The action was in no way intended to be protective of anyone, he adds. It was securing the principle.
He didn't see any breach of the confidentiality rule in the evidence given by former Taoiseach, Mr Reynolds, in his libel action in London about the cabinet meeting which appointed him President of the High Court.
"I wasn't at the cabinet meeting where my affairs were discussed. I had left the meeting before that was discussed. I have never read an account given by anybody about what was said at that meeting. What we do know is that the Labour members of government left the room. The minister for justice proposed the appointment. We don't know what was said."
Mr Whelehan, who personally argued the case for cabinet confidentiality in 1992, wasn't surprised that the Supreme Court judgment placed such an absolute obligation on government members to adhere to cabinet confidentiality.
"There is always a difficulty in defining just what are the limits of such a rule, particularly when it is an implicit rule interpreted out of the Constitution. The difficulty of tailor making a rule which is not absolute in such circumstances is just impossible.
"If you have a rule, it must be an absolute rule. That is recognised by the parties in government now who see the difficulty that is created by trying to limit it," he continues.

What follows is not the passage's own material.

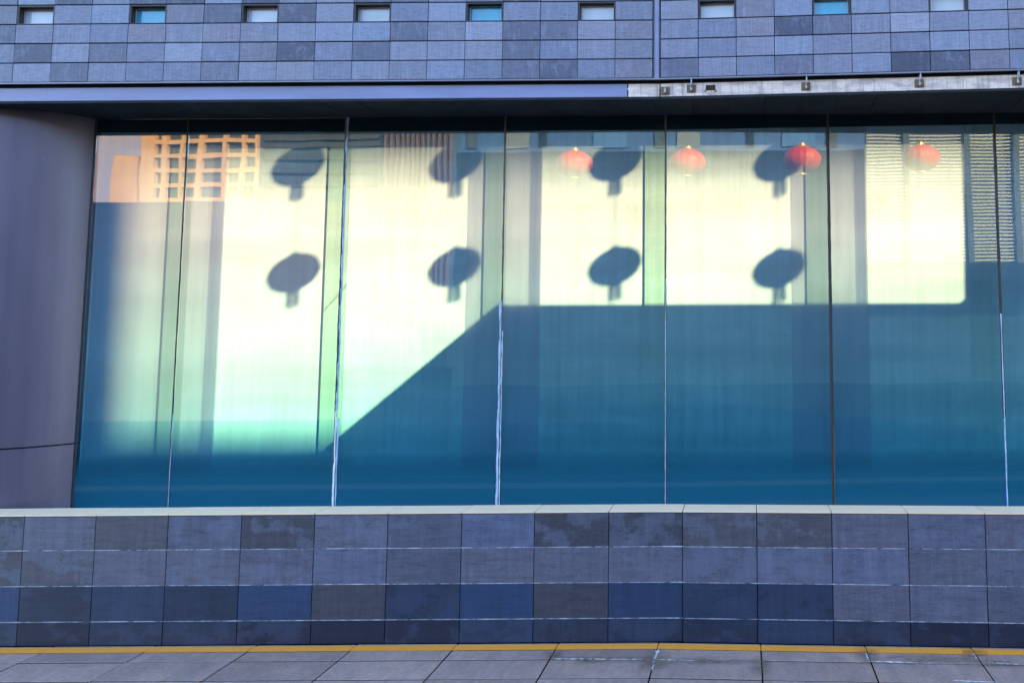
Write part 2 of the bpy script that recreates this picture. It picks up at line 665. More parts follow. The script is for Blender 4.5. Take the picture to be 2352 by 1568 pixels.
# ------------------------------------------------------------------ ground
gm = MB()
gm.v = [(-600, -900, -0.05), (600, -900, -0.05), (600, 900, -0.05), (-600, 900, -0.05)]
gm.f = [(0, 1, 2, 3)]
g = gm.build('ground', M['asphalt'])
tag(g, None, None, kind='structure')

# pavement of slabs in front of the plinth
pave = empty('pavement', (0, 6, 0))
tag(pave, None, None, kind='structure')
bed = MB().box(-14, 14, 3.2, YW + 0.02, -0.045, -0.006).build('joint_bed', M['joint_dark'])
bed.parent = pave
bed.matrix_parent_inverse = Matrix.Translation((0, -6, 0))
rows_px = [1476, 1514, 1558]
ys = [YW, onground(1100, 1514).y, onground(1100, 1558).y]
while len(ys) < 9:
    ys.append(ys[-1] - (ys[1] - ys[2]))
xj = [onground(x, 1476).x for x in (598, 1053, 1283.7, 1513, 1747, 1984, 2222)]
step = (xj[-1] - xj[1]) / 5
XS = [xj[0] - step * k for k in range(6, 0, -1)] + [xj[0], (xj[0] + xj[1]) / 2] + xj[1:] + [xj[-1] + step * k for k in range(1, 5)]
slab_meshes = [slab_mesh('paving_slab', 1, 1, 0.05, 0.004, 0, i) for i in range(1)]


def slab_obj(x0, x1, y0, y1):
    """a paving slab top at z=0 built in place (bent with the facade)"""
    g_ = 0.006
    dz = random.uniform(-0.002, 0.002)
    a, b, c, d = x0 + g_, x1 - g_, y0 + 0.011, y1 - 0.011
    vv, ff = [], []
    e = 0.002
    top = [(a + e, c + e), (b - e, c + e), (b - e, d - e), (a + e, d - e)]
    mid = [(a, c), (b, c), (b, d), (a, d)]
    cx, cy = (a + b) / 2, (c + d) / 2
    o0 = Vector(sh((cx, cy, 0)))
    for (lst, z) in ((top, dz), (mid, dz - e), (mid, -0.04)):
        for (x, y) in lst:
            vv.append(Vector(sh((x, y, z))) - o0)
    ff.append((0, 1, 2, 3))
    for k in range(2):
        for i in range(4):
            j = (i + 1) % 4
            ff.append((k * 4 + i, k * 4 + 4 + i, k * 4 + 4 + j, k * 4 + j))
    o = link('paving_slab', mesh('paving_slab', vv, ff), M['slab'])
    o.parent = pave
    o.location = o0 - Vector((0, 6, 0))
    return o


for k in range(len(ys) - 1):
    for i in range(len(XS) - 1):
        slab_obj(XS[i], XS[i + 1], ys[k + 1], ys[k])


def put(o, parent):
    """parent without moving"""
    o.parent = parent
    o.matrix_parent_inverse = Matrix.Translation(parent.location).inverted()
    return o


# painted line
ya, yb = onground(1100, 1481.5).y, onground(1100, 1493).y
for i in range(len(XS) - 1):
    o = MB().box(XS[i] + 0.003, XS[i + 1] - 0.003, yb, ya, 0.0035, 0.0052).build('painted_line', M['yellow'])
    put(o, pave)


def crust(pts, w0, name, mat, z=0.0045, seg=0.02, seed=1, parent=pave):
    """ragged strip along a polyline on the ground (facade coordinates)"""
    rnd = random.Random(seed)
    vv, ff = [], []
    for (a, b) in zip(pts[:-1], pts[1:]):
        a, b = Vector(a), Vector(b)
        d = b - a
        n = max(2, int(d.length / seg))
        nrm = Vector((-d.y, d.x, 0)).normalized()
        base = len(vv)
        for i in range(n + 1):
            p = a + d * i / n
            w = w0 * rnd.choice((0.15, 0.5, 0.8, 1.0, 1.6)) * (0.3 + 0.7 * math.sin(math.pi * min(1, max(0, i / n)) ** 0.7))
            s = rnd.uniform(-0.4, 0.4) * w0
            vv.append(sh(p + nrm * (s + w) + Vector((0, 0, z))))
            vv.append(sh(p + nrm * (s - w) + Vector((0, 0, z))))
        for i in range(n):
            k = base + 2 * i
            ff.append((k, k + 1, k + 3, k + 2))
    o = link(name, mesh(name, vv, ff), mat)
    return put(o, parent)


def damp_mat():
    m, t, out = newmat('damp_stain')
    tp = t.nodes.new('ShaderNodeBsdfTransparent')
    di = N(t, 'ShaderNodeBsdfPrincipled')
    di.inputs['Base Color'].default_value = (0.20, 0.155, 0.10, 1)
    di.inputs['Roughness'].default_value = 0.35
    tc = t.nodes.new('ShaderNodeTexCoord')
    n = noise(t, coords(t, (3, 6, 1), False), 1.2, 6, 0.7, 0.8)
    mp = t.nodes.new('ShaderNodeTexGradient')
    mp.gradient_type = 'SPHERICAL'
    mm = t.nodes.new('ShaderNodeMapping')
    mm.inputs['Location'].default_value = (-1, -1, 0)
    mm.inputs['Scale'].default_value = (2, 2, 0)
    t.links.new(tc.outputs['Generated'], mm.inputs[0])
    t.links.new(mm.outputs[0], mp.inputs[0])
    mu = N(t, 'ShaderNodeMath', operation='MULTIPLY')
    t.links.new(ramp(t, n, [(0.35, (0, 0, 0)), (0.7, (1, 1, 1))]), mu.inputs[0])
    t.links.new(mp.outputs[0], mu.inputs[1])
    mx = t.nodes.new('ShaderNodeMixShader')
    t.links.new(mu.outputs[0], mx.inputs[0])
    t.links.new(tp.outputs[0], mx.inputs[1])
    t.links.new(di.outputs[0], mx.inputs[2])
    t.links.new(mx.outputs[0], out.inputs[0])
    return m


M['damp'] = damp_mat()


def gpt(px, py):
    return onground(px, py)


crust([gpt(1268, 1513), gpt(1500, 1515)], 0.012, 'lime_crust', M['lime'], seed=3)
crust([gpt(1500, 1515), gpt(1625, 1517)], 0.010, 'lime_crust', M['lime'], seed=4)
crust([gpt(1512, 1492), gpt(1503, 1515), gpt(1497, 1540)], 0.012, 'lime_crust', M['lime'], seed=5)
crust([gpt(1995, 1519), gpt(2150, 1524)], 0.010, 'lime_crust', M['lime'], seed=6)
crust([gpt(1986, 1490), gpt(1996, 1516)], 0.010, 'lime_crust', M['lime'], seed=7)
crust([gpt(2228, 1494), gpt(2244, 1512)], 0.012, 'lime_crust', M['lime'], seed=8)
crust([gpt(2260, 1522), gpt(2352, 1526)], 0.010, 'lime_crust', M['lime'], seed=9)
crust([gpt(2190, 1563), gpt(2290, 1567)], 0.010, 'lime_crust', M['lime'], seed=10)
for (cx_, cy_, rx, ry) in ((1390, 1516, 150, 10), (1505, 1520, 40, 30), (1630, 1518, 120, 12), (1745, 1530, 30, 25), (1990, 1505, 30, 22), (2110, 1515, 120, 14), (2240, 1510, 30, 25), (1270, 1505, 25, 14), (2300, 1525, 60, 10)):
    a, b, c, d = gpt(cx_ - rx, cy_ + ry), gpt(cx_ + rx, cy_ + ry), gpt(cx_ + rx, cy_ - ry), gpt(cx_ - rx, cy_ - ry)
    o = link('damp_stain', mesh('damp_stain', [sh(v + Vector((0, 0, 0.0062 if cy_ - ry > 1497 else 0.0078))) for v in (a, b, c, d)], [(0, 1, 2, 3)]), M['damp'])
    put(o, pave)

# ------------------------------------------------------------------ plinth wall
plinth = empty('plinth_wall', (0, YW, 0))
tag(plinth, 'low wall clad in dark slate tiles with a pale coping', 'wall')
zc = at(1500, 1176.5, YW).z                 # underside of coping
XPL = [at(x, 1300, YW).x for x in (49.7, 214.6, 381.5, 550.6, 719, 888, 1058.4, 1226.3, 1397.5, 1567.8, 1739.2, 1912, 2087.8, 2266)]
pw = (XPL[8] - XPL[0]) / 8
XPL = [XPL[0] - pw * k for k in range(4, 0, -1)] + XPL + [XPL[-1] + pw * 1.02 * k for k in range(1, 5)]
zrow = [zc, at(1500, 1254, YW).z, at(1500, 1336, YW).z, at(1500, 1418, YW).z, 0.0]
o = MB().box(XPL[0], XPL[-1], YW + 0.022, YW + 0.30, 0.0, zc).build('wall_core', M['core'])
put(o, plinth)
tm_cache = {}


def tile_obj(name, x0, x1, z0, z1, depth, gap, bev, mat, parent, yfront, proud=0.0015, tilt=0.0, gapz=None):
    h = z1 - z0 - (gapz or gap)
    key = (name, mat.name, round(h, 3))
    if key not in tm_cache:
        me = slab_mesh(name, 1.0, depth, h, bev, 0.0, 0)
        me.materials.append(mat)
        tm_cache[key] = me
    o = bpy.data.objects.new(name, tm_cache[key])
    col.objects.link(o)
    o.parent = parent
    xm = (x0 + x1) / 2
    p = Vector(sh((xm, yfront + random.uniform(-proud, proud), (z0 + z1) / 2)))
    o.location = p - parent.location
    o.scale = (x1 - x0 - gap, 1, 1)
    a = -math.atan(BEND_T) if xm > XB else 0.0
    o.rotation_euler = (random.uniform(-tilt, tilt), 0, a + random.uniform(-tilt, tilt))
    return o


for r in range(4):
    for i in range(len(XPL) - 1):
        x0, x1 = XPL[i], XPL[i + 1]
        tile_obj('stone_tile', x0, x1, zrow[r + 1], zrow[r], 0.03, 0.005, 0.003, M['tile_low'] if r < 2 or (r == 2 and random.random() < 0.3) else M['tile_darkened'], plinth, YW - 0.003, 0.0012, 0.0025)


def mortar_mat():
    m, t, out = newmat('pale_mortar_bead')
    n = noise(t, coords(t, (1, 1, 1), False), 9, 6, 0.75)
    c = ramp(t, n, [(0.38, (0.05, 0.055, 0.08)), (0.55, (0.5, 0.52, 0.58)), (0.7, (0.85, 0.86, 0.9))])
    principled(t, out, c, 0.8)
    return m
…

Mr Whelehan believes that it is clear from the majority decision of the Supreme Court, delivered by the then Chief Justice, Mr Justice Finlay, that the rule cannot be waived.
He then gives his definition of the cabinet confidentiality rule as it exists now.
"We are not talking about the public being deprived of the sight of documents which go to government. All documents which are circulated to government - unless there is a very sensitive security matter or such like - are open and compellable to be produced in court. All of the decisions which come out of government are clear.
"All that this rule - which is presented as draconian - does is that it preserves the privacy for the government to argue around the table, toss around a problem, present views which may be in the sense of the devil's advocate among themselves, arrive at a decision which has a consensus, make a unified decision to which each member of the government is committed to give full support in public. That is all that the rule establishes. It merely makes the space for the government to have that privacy", he says.
He was then asked if the rule would preclude ministers from giving an account of their stewardship of the hepatitis C scandal, as the facts are established, to the latest tribunal. Hadn't the public a right to know how the matter came to Government?
The public has a right to know, Mr Whelehan answers, and the tribunal has a right of access to every document that was ever considered by the government and will have a right to scrutinise any decision of the government which is recorded and emanated from any discussion at cabinet.
"Outside of that, as to what was discussed at cabinet, the discussions are absolutely confidential. I cannot see that the inquiry will be inhibited by that. I don't believe that the beef tribunal was inhibited in its conclusions by not being able to inquire into what went on at government meetings," he explains.
Asked if there was an over riding public interest in the example cited by Mr Justice O'Hanlon in the High Court, where corrupt governments could come to power and enrich themselves at the cost of the public purse, Mr Whelehan replies: "I think that is so far fetched as to be really unrealistic.
"You must remember that all of the documents prepared for consideration by government are prepared by civil servants. All of the decisions of government are implemented by the Civil Service. The documents can be scrutinised, the decisions are announced, and ministers are responsible to the Dail for giving effect to the decisions. So I cannot see the conspiracy theory.
"We must remember, even though we live in a very cynical society, that in order to be a member of government, you have first got to be entrusted with the job of representing a very large body of the population," he continues.
"The Taoiseach must be elected by the Dail. Having been appointed by the president, he proposes each member of the government to the Dail and they must be approved by the Dail."
Mr Whelehan's view is that you start off with people who are very answerable and accountable before they ever become ministers. They are accountable to the Dail on a weekly basis for the conduct of their Departments. They are accountable not only for their own Department but collectively for each other's Department.
"The public interest is served by the safeguards that are there," he sums up.
The backdrop to the whole doctrine of cabinet confidentiality, according to Mr Whelehan, is that we adopted the Westminster model of parliamentary government with the cabinet when we came to writing our 1922 Constitution.
"We carried that forward in the 1937 Constitution. The state of British constitutional law at that time, its explicit and implicit traditions, were written down and adopted by the people. In the United Kingdom they have a flexible, unwritten constitutional convention which changes with the times. Their parliament is supreme.
"We wrote down the state of British constitutional law which was much more jealous of the privacy of the cabinet then than it is now," says Mr Whelehan. "So we have fallen behind. The reality is that we have a different system".
He is not surprised that the Taoiseach has encountered difficulties in trying to relax the rule now. "I am not the least bit cynical about the Government's present situation. I would be much more cynical about the outburst and posturing that went on at the time of the beef tribunal in 1992. A great deal of the reaction to it was ill considered, ill advised or it was just to use the Attorney General as somebody to bash the government which appointed him."
He concluded: "I think there is probably an insurmountable difficulty in finding a formula which would enable the rule to be relaxed and which would, at the same time, be consistent with the whole concept of collective government responsibility."